According to an interview with MTV, however, Smith passed on the role because he wasn't convinced that audiences were ready for a race-swapped Superman just yet. He said, "'There is no way I'm playing Superman!' Because I had already done Jim West [of 'Wild Wild West'], and you can't be messing up white people's heroes in Hollywood!" He also noted how more complex, morally gray anti-heroes are more to his liking than squeaky clean characters like the Man of Steel, claiming, "You can get away with all kinds of things if it's funny.
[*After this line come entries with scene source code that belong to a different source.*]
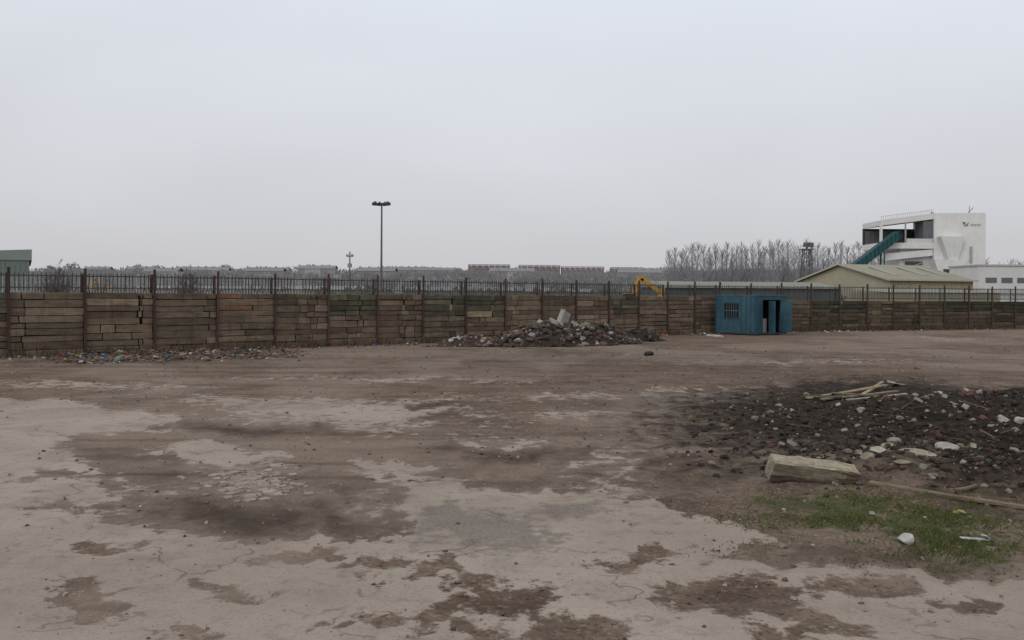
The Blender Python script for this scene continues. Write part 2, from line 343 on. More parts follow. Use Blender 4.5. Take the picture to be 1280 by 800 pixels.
# ---------------- rubble heaps
def rubble_heap(name,cx,cy,rx,ry,h,n,cols,rmin,rmax,bedcol,rz=0):
    r=root(name,(cx,cy,0),rz)
    nn=40; mb=MB(); vs=[];
    ax=np.linspace(-1.15,1.15,nn*2); ay=np.linspace(-1.15,1.15,nn)
    def hz_(a,b):
        q=a*a+b*b; k=float(fbm(np.array(a*2.2+cx),np.array(b*2.2+cy),11,4))
        return h*max(0,1-q)**.65*(.35+1.15*k)-.03
    for b_ in ay:
        for a in ax: vs.append((a*rx,b_*ry,hz_(a,b_)+U(-.02,.02)*h))
    n2=nn*2
    fs=[(i*n2+j,i*n2+j+1,(i+1)*n2+j+1,(i+1)*n2+j) for i in range(nn-1) for j in range(n2-1)]
    mb.poly(vs,fs,bedcol); mb.build("earth",M_rock,r)
    mb=MB()
    for i in range(n):
        t=2*math.pi*R(); q=R()**.6*1.12; a=q*math.cos(t); b_=q*math.sin(t)
        rr=rmin+(rmax-rmin)*R()**3.5
        mb.chunk((a*rx,b_*ry,max(0,hz_(a,b_))+rr*.25),rr,vary(random.choice(cols),.3),(1,1,.7))
    mb.build("rubble_pieces",M_rock,r)
    return r
GC=[(.075,.058,.048),(.105,.085,.070),(.055,.044,.036),(.083,.067,.055),(.16,.14,.12),(.045,.036,.03),(.12,.075,.052),(.058,.047,.039),(.27,.25,.225)]
hp=rubble_heap("rubble_pile",2.6,43.8,4.1,1.8,1.0,2300,GC,.025,.22,(.046,.036,.029),math.radians(27))
mb=MB(); PC=(.36,.335,.30)
mb.box((.1,.3,1.25),(.6,.28,.75),PC,(.3,.3,.4),.06); mb.box((-1.2,-.3,.85),(.95,.6,.16),(.34,.315,.285),(.7,.3,.3),.05)
mb.box((.5,-.5,.85),(.8,.6,.14),(.29,.27,.24),(.5,.3,1),.05); mb.box((-.6,0,1.0),(.55,.4,.35),(.34,.31,.28),(.5,.2,.9),.07); mb.box((1.3,-.3,.8),(.5,.45,.2),(.22,.2,.18),(.6,.5,.2),.07)
mb.box((-.2,-.6,.8),(.7,.5,.12),(.4,.38,.35),(.8,.1,.2),.05); mb.box((-2.0,-.5,.5),(.5,.4,.2),(.36,.33,.3),(.6,.3,.7),.05)
for i in range(34): mb.box((U(-2.6,2.6),U(-1.2,.8),U(.3,.7)),(U(.2,.65),U(.12,.4),U(.05,.12)),vary(random.choice(GC+[(.26,.24,.22),(.42,.4,.37)]),.3),(U(-.8,.8),U(-.8,.8),U(0,3)),.04)
for i in range(24): 
    a=Vector((U(-3.0,2.6),U(-1.2,.6),U(.25,.6))); mb.beam(a,a+Vector((U(-.6,.6),U(-.5,.3),U(.1,.5))),.04,.03,vary((.1,.075,.055),.4))
mb.build("concrete_slabs",M_rock,hp,bevel=.02)
rubble_heap("earth_pile",6.3,47.3,2.0,1.1,.75,420,GC[:4]+[(.04,.035,.032)],.03,.17,(.03,.026,.022),.5)
rubble_heap("brick_rubble_pile",-1.9,41.8,2.0,.7,.40,420,[(.24,.11,.065),(.19,.095,.065),(.15,.125,.11),(.09,.08,.07),(.40,.37,.34),(.07,.06,.05)],.03,.14,(.06,.046,.038),.45)
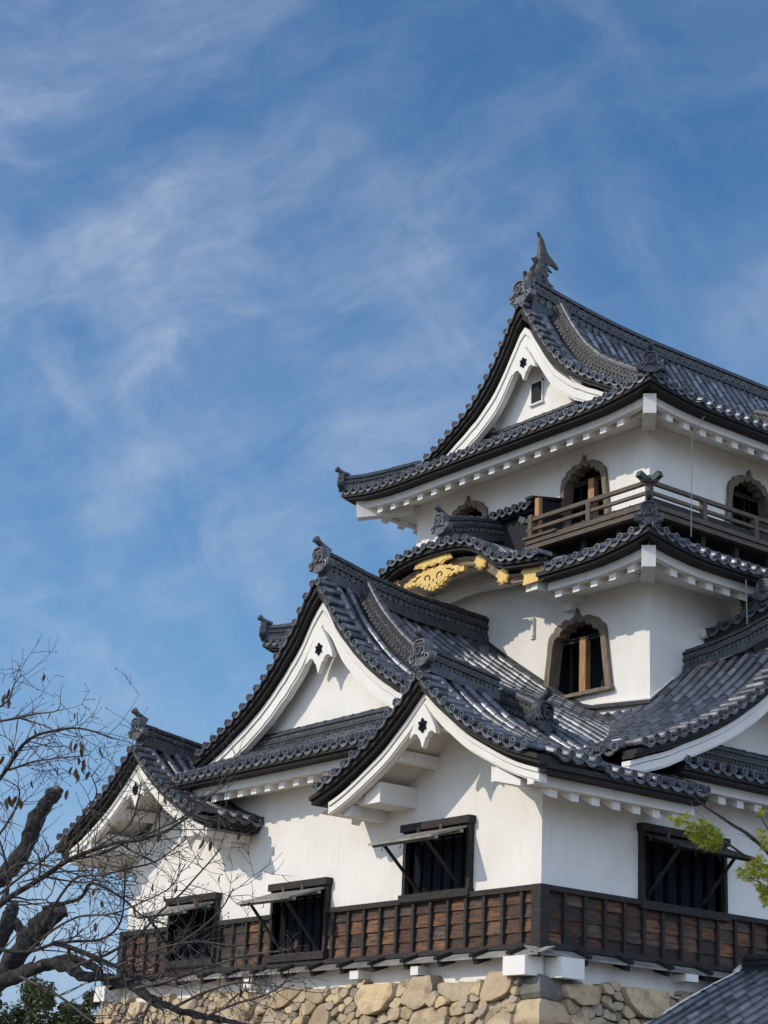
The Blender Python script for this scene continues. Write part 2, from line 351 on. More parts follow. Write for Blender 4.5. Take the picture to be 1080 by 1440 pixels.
def ridge(parent, name, pts, h=.42, hw=.11, cap=TR, pattern=True, end_caps=True, two_sided=True):
    """stacked ridge: flat courses, a row of round bosses, a wave-pattern course and a half-round cap"""
    pts = [Vector(p) for p in pts]; k = len(pts)
    fr = []
    for i in range(k):
        t = (pts[min(i + 1, k - 1)] - pts[max(i - 1, 0)]).normalized(); sd = t.cross(UP).normalized(); fr.append((sd, sd.cross(t)))
    s = h / .45
    def layer(mb, z0, z1, w):
        mb.loopstrip([[p + sd * w + n * z0, p + sd * w + n * z1, p - sd * w + n * z1, p - sd * w + n * z0] for p, (sd, n) in zip(pts, fr)])
    mb = MB()
    for z0, z1, w in ((-.12, .035, hw + .045), (.043, .075, hw + .03), (.075, .20, hw - .015), (.20, .228, hw + .035), (.236, .26, hw + .02), (.26, .37, hw - .01), (.37, .395, hw + .035), (.402, .425, hw + .02)):
        layer(mb, z0 * s, z1 * s, w)
    tile_tube(mb, [p + n * (.425 * s + .01) for p, (sd, n) in zip(pts, fr)], r=cap)
    if pattern:
        pb = MB(); L = [0]
        for i in range(1, k): L.append(L[-1] + (pts[i] - pts[i - 1]).length)
        def pos(d):
            i = 0
            while i < k - 2 and d > L[i + 1]: i += 1
            f = (d - L[i]) / max(1e-6, L[i + 1] - L[i]); t = (pts[i + 1] - pts[i]).normalized()
            return pts[i].lerp(pts[i + 1], f), t, fr[i][0], fr[i][1]
        d = .08
        while d < L[-1] - .05:
            p, t, sd, n = pos(d)
            for sg in (1, -1):
                c = p + sd * sg * (hw - .02) + n * .137 * s; o2 = sd * sg
                rg = [[c + o2 * off + (t * math.cos(2 * PI * j / 8) + n * math.sin(2 * PI * j / 8)) * rr * s for j in range(8)] for rr, off in ((.056, 0), (.056, .04), (.036, .04), (.03, .025))]
                pb.loopstrip(rg)
                c = p + sd * sg * (hw - .012) + n * .265 * s
                for rr in (.062, .034):
                    A = [[c + o2 * off + (t * math.cos(PI * j / 6) + n * math.sin(PI * j / 6) * 1.25) * (rr + e) * s for j in range(7)] for off, e in ((0, -.011), (.026, -.009), (.026, .009), (0, .011))]
                    pb.strip(A)
            d += .135 * s
        mb.join(pb)
    return mb.build(name, ['ridge_tile', 'wave'], parent)
def oni(parent, base, face, scale=1.0, neck=True, name='ridge_end_tile', mat='tile_face', wide=1.0, label=None):
    """ridge-end ornament: shouldered shield with curled feet, sunk panel, boss, and a raised round tile above"""
    f = Vector(face).normalized(); a = UP.cross(f).normalized(); base = Vector(base)
    def P(x, y, z): return base + a * x * scale * wide + UP * y * scale + f * z * scale
    half = [(0, .56), (.10, .555), (.17, .52), (.205, .45), (.20, .36), (.185, .27), (.20, .20), (.245, .17), (.285, .185), (.29, .225), (.265, .235), (.27, .27), (.315, .27), (.35, .22), (.34, .13), (.285, .07), (.205, .05), (.13, .02), (.06, .0)]
    outl = half + [(-x, y) for x, y in half[::-1] if x > 0]
    mb = MB()
    mb.prism([P(x, y, .07) for x, y in outl], [P(x, y, -.09) for x, y in outl])
    rim = [(.215, .19), (.165, .24), (.155, .30), (.17, .37), (.17, .43), (.14, .50), (.07, .53), (0, .535)]
    rim = rim + [(-x, y) for x, y in rim[::-1][1:]]
    mb.tube([P(x, y, .08) for x, y in rim], .030 * scale, 6)
    for sg in (1, -1):     # curled feet
        mb.tube([P(sg * (.225 + .07 * math.cos(q)), .15 + .07 * math.sin(q), .075) for q in [PI * .9 + i * .75 for i in range(8)]], .022 * scale, 5)
    disc(mb, P(0, .31, .08), f, r=.095 * scale, depth=.05 * scale, n=12)
    for sg in (1, -1):
        mb.tube([P(sg * .05, .2, .07), P(sg * .10, .21, .1), P(sg * .12, .27, .08)], .02 * scale, 5)
        mb.tube([P(sg * .02, .44, .07), P(sg * .07, .46, .1), P(sg * .11, .41, .08)], .02 * scale, 5)
    if neck:
        mb.tube([P(0, .52, -.22), P(0, .57, -.08), P(0, .63, .05), P(0, .70, .15)], [.06 * scale, .062 * scale, .065 * scale, .07 * scale], 10)
        disc(mb, P(0, .70, .15), (f + UP * .75).normalized(), r=.085 * scale, depth=.04 * scale)
    return mb.build(name, mat, parent, label=label)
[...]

It's like staying on that edge of comedy, which is what I think is the beauty of this movie."

Leonardo DiCaprio as Spider-Man

Leonardo DiCaprio is one of the biggest stars in Hollywood and has been a household name since his now iconic performance in James Cameron's 1997 tragic romance, "Titanic." He's continued to score leading roles in the biggest movies of the past few decades including "Inception," "The Wolf of Wall Street," "The Revenant," and "Once Upon A Time In Hollywood." Thus far, he has been one of the few movie stars to completely avoid anything superhero-related throughout the rise of the MCU and DCEU.

So, it may be surprising to find out that even Leo has had some history with superhero movies — he was initially slated to star as Spider-Man in James Cameron's lost adaptation of "Spider-Man." During an interview with Empire Magazine, DiCaprio divulged details about how far along the project was and his place in the entire thing. He said, "I know he was semi-serious about doing it at some point, but I don't remember any further talks about it. We had a couple of chats. I think there was a screenplay that I read, but I don't remember. This was 20 years ago!" It's fascinating to imagine how different things would have been if Leonardo DiCaprio was this generation's first Spider-Man instead of Tobey Maguire. Who knows, maybe he would have appeared in "Spider-Man: No Way Home" instead.